What to do with the Philippines? This was the question that troubled President McKinley as he paced the floor in the White House and prayed to his God for an answer. The answer in McKinley’s words as recalled by General James Rusling:
“And one night it came to me this way—I don’t know how it was but it came: (1) that we could not give them back to Spain—that would be cowardly and dishonorable; (2) that we could not turn them over to France or Germany—our commercial rivals in the Orient—that would be bad business and discreditable, (3) that we could not leave them to themselves—they were unfit for government—and they would soon have anarchy and misrule over there worse than Spain’s was; and (4) there was nothing left for us to do but take them all, and educate the Filipinos, and uplift and civilize and Christianize them.”
In general, the approach was similar to that used by the United States in their subjugation of American Indian Nations: use military force to convert them to Christianity.

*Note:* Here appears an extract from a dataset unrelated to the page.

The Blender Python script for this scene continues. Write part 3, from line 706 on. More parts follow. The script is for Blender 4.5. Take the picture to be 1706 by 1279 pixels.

Unfortunately, most Americans were unaware that most Filipinos—more than 90%--were already Christian.
In the end, Spain agreed to sell the Philippines and its other islands to the United States for $20 million. Under the Doctrine of Discovery, Christian nations such as Spain and the United States feel they have the right, if not the obligation, to govern non-Christian nations.
Spain was a Catholic country and therefore the Catholic Church was the official state church of the Philippines. One of the first acts of the new American rulers was to dis-establish the Catholic Church and to open the way for Protestant missionaries to bring Christianity to the country (many Americans at this time were strongly anti-Catholic and felt that Catholics were atheists or polytheists).
When the Filipinos heard about the treaty selling them to the United States, they wanted to declare war on the United States. War quickly came in 1899 thanks to trigger-happy American soldiers and some drunken Filipinos.